12 июля, вскоре после первой встречи, он писал еще с отрадным чувством: «Станкевич здесь – можешь посудить, как я был рад его увидеть – рыскает по Питеру, обсматривает наши редкости и над всем острит». Но спустя месяц, 12 августа, уже после отъезда Станкевича, Петров пишет в другом тоне: «С Станкевичем мне ни разу не пришлось порядочно поговорить – я удивляюсь – но мне кажется, что мы не сошлись с этим человеком, а впрочем, я его уважаю». Друзья не поссорились, но и не почувствовали особой близости. Редкий случай, когда между Станкевичем и его товарищем словно пробежал холодок.
А между тем эпизод этот знаменательный. Друзья «не сошлись» – не характерами, а всем складом интересов, направлением ума. Все это становится понятным после того, что мы говорили о «московском отпечатке» кружка.

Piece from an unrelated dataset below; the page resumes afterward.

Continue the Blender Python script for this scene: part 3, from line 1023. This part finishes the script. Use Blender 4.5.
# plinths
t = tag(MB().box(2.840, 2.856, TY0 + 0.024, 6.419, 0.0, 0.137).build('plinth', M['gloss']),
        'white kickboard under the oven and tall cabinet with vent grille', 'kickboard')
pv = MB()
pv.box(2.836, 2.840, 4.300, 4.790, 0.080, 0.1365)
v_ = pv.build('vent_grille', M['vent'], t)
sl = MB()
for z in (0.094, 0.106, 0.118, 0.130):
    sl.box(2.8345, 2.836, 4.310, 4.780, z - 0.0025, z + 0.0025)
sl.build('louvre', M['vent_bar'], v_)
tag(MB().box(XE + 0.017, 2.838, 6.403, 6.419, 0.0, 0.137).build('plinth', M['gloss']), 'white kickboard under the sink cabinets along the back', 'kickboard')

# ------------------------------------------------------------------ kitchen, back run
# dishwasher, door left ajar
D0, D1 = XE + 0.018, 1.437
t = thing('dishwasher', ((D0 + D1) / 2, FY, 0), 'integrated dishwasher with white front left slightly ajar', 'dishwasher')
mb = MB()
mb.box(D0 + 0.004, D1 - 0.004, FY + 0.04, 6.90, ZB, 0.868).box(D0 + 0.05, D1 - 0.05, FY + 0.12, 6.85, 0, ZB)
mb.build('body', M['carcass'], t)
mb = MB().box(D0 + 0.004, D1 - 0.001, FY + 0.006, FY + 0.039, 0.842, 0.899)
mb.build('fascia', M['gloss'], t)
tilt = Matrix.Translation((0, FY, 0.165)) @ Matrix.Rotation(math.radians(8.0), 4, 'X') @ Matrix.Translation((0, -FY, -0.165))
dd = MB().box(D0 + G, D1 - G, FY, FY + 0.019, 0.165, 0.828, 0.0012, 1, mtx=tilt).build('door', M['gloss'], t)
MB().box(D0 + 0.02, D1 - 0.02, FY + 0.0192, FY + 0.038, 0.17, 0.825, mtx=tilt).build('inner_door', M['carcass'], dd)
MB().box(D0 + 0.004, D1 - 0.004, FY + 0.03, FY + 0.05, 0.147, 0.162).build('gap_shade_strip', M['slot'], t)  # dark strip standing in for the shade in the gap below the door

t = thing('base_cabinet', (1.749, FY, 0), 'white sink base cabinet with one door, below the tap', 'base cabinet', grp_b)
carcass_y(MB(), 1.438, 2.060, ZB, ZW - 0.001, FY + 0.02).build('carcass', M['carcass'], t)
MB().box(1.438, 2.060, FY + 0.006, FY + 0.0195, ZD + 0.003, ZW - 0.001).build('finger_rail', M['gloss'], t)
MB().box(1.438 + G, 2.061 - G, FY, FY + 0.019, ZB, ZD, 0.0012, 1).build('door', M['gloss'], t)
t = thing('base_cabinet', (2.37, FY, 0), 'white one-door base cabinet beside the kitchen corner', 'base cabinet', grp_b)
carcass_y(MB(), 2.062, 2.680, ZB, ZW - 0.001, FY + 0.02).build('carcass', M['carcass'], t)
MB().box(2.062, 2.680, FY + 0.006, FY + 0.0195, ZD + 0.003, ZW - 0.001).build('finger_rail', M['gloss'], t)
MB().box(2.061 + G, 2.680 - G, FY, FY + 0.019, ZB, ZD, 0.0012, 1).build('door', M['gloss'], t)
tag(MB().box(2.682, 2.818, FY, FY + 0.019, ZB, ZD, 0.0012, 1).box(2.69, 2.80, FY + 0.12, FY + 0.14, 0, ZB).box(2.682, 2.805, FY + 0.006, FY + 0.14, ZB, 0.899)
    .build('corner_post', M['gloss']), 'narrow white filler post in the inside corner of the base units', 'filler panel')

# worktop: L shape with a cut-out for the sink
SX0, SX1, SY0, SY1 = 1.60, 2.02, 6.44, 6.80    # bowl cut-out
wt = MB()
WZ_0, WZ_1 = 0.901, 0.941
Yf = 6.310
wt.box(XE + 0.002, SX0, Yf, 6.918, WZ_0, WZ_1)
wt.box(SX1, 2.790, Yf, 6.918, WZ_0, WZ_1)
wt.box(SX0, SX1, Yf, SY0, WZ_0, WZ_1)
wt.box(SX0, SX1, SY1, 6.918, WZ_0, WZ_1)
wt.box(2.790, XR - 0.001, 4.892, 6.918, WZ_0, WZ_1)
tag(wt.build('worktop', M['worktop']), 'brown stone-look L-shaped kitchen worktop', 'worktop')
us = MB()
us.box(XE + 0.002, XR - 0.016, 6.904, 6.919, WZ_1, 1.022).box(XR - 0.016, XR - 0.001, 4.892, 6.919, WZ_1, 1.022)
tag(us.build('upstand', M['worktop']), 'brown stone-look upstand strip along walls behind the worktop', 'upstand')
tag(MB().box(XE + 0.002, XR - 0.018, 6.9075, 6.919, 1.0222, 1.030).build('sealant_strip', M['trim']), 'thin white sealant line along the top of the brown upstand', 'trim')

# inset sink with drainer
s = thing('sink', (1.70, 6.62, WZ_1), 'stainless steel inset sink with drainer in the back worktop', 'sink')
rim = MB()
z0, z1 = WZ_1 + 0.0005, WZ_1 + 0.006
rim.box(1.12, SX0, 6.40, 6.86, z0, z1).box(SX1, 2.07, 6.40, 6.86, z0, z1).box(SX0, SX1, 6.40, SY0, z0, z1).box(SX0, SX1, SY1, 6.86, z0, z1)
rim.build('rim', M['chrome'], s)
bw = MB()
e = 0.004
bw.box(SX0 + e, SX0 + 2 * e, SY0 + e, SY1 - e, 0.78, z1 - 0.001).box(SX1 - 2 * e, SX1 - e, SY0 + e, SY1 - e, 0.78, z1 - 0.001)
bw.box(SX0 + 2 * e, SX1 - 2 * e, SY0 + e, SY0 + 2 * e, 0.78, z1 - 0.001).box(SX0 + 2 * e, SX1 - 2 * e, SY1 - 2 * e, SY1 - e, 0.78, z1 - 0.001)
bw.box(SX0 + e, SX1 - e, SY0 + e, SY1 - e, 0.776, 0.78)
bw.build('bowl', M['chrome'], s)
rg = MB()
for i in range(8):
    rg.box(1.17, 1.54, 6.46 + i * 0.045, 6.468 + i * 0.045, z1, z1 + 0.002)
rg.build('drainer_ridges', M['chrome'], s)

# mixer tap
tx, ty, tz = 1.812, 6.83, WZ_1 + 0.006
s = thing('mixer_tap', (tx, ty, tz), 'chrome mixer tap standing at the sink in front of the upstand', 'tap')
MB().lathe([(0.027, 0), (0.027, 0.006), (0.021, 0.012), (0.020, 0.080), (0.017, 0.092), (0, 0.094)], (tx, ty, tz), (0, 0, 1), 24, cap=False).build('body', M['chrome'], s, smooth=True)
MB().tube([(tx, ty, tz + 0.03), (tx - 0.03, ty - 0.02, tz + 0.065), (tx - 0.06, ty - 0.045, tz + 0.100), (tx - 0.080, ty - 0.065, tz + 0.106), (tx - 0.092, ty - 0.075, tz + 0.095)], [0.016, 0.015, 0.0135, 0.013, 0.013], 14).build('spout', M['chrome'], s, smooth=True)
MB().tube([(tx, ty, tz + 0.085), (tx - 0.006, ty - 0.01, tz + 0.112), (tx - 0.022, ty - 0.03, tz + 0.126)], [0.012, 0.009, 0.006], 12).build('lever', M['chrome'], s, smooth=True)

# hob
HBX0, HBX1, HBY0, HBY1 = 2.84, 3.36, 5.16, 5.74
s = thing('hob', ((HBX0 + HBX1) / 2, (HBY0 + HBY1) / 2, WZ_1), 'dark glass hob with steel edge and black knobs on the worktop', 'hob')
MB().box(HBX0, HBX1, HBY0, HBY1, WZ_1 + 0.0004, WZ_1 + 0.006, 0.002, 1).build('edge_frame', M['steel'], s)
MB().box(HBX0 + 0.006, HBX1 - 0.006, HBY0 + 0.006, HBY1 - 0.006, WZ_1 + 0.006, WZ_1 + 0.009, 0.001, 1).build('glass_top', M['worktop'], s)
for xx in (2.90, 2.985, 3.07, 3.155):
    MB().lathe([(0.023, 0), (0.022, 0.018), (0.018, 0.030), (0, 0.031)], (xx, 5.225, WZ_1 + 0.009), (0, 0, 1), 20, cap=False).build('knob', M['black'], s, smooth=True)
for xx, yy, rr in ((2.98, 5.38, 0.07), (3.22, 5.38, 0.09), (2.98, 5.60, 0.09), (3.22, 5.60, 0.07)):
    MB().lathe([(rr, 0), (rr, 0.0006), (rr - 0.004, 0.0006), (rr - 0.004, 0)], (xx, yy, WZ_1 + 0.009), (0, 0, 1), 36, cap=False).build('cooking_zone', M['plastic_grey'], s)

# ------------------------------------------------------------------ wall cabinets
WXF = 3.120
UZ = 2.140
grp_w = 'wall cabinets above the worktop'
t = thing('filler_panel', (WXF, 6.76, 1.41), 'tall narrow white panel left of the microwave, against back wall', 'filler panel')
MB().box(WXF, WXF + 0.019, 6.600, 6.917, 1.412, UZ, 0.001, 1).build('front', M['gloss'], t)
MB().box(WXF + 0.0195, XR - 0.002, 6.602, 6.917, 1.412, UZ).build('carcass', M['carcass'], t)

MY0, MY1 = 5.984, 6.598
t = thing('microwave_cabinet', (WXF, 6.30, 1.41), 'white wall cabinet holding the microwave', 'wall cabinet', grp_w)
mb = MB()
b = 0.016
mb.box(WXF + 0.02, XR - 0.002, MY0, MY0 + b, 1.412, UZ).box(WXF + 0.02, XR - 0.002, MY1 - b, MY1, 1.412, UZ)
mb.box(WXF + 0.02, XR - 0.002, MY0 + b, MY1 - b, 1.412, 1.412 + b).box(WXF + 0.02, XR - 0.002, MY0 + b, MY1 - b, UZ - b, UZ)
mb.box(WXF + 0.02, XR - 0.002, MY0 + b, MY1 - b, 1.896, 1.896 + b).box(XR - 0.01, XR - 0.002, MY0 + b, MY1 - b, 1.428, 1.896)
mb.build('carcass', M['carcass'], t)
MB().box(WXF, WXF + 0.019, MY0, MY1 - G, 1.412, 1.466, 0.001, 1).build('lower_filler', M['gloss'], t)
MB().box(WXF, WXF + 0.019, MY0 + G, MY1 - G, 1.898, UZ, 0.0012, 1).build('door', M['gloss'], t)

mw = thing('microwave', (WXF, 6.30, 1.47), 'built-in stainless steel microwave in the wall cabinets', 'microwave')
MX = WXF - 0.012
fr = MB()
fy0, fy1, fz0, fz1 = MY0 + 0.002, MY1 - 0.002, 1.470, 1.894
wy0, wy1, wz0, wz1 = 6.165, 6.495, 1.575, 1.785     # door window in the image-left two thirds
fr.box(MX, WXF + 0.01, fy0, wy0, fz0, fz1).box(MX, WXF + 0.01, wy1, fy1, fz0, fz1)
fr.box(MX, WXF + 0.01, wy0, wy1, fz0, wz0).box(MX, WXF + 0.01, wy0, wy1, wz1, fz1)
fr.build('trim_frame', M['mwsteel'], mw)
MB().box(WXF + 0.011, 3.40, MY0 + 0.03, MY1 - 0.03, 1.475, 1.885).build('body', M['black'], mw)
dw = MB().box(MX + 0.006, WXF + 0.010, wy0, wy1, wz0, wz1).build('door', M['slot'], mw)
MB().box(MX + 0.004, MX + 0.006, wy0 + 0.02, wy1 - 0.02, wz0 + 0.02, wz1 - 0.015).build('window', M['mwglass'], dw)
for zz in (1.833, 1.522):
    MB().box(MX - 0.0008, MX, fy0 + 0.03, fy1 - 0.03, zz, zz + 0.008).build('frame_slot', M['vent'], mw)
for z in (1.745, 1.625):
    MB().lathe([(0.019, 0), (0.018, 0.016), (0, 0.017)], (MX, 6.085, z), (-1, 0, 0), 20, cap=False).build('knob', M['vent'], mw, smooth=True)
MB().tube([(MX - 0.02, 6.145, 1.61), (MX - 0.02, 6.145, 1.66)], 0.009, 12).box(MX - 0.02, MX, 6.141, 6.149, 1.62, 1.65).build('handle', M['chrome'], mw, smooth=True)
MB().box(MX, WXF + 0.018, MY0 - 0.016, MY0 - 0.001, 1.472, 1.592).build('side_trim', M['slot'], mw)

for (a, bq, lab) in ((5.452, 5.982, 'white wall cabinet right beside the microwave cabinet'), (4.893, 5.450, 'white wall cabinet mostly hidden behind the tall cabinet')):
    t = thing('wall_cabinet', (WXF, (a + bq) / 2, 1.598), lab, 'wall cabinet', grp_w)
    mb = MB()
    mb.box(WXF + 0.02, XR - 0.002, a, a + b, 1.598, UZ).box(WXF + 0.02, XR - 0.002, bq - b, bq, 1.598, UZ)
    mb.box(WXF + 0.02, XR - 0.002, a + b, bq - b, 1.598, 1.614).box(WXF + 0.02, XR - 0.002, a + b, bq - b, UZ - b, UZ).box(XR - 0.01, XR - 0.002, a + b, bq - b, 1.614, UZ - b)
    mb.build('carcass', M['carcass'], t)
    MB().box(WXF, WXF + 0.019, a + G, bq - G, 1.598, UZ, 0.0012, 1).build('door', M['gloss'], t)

С переездом в Петербург Петров пережил глубокую и мучительную драму. Подобная драма была знакома многим и многим людям, например Гоголю, позднее – Белинскому, а также многим литературным героям, например Александру Адуеву из «Обыкновенной истории» Гончарова. Тот, кто попадал в меркантильный, деловой Петербург, попадал со своими мечтами и надеждами, воспитанный в патриархальной, семейственной атмосфере Москвы или провинции, – не мог не ощутить в груди холодного, леденящего чувства. И все это пришлось пережить Петрову.
В июне 1834 года Петров пишет Белинскому: «Пусть приходит в Петербург молодой человек с самою чистою верою в прекрасное, в усовершенствование человека – он скоро или потеряет их, или возненавидит мир всем сердцем. Первого со мною не могло случиться, потому что я довольно тверд в моих правилах, – последнее день ото дня более и более укореняется в душе моей; боюсь даже, что при первом нашем свидании… ты меня увидишь еще недоверчивее к людям, нежели прежде».
Однако в действительности не произошло ни первое, ни второе: Петров не утратил веру «в усовершенствование человека» и не впал в мизантропию. Просто его интересы направились в другое, вполне конкретное русло. И это помогло ему смириться и привыкнуть к обычаям и укладу жизни северной столицы.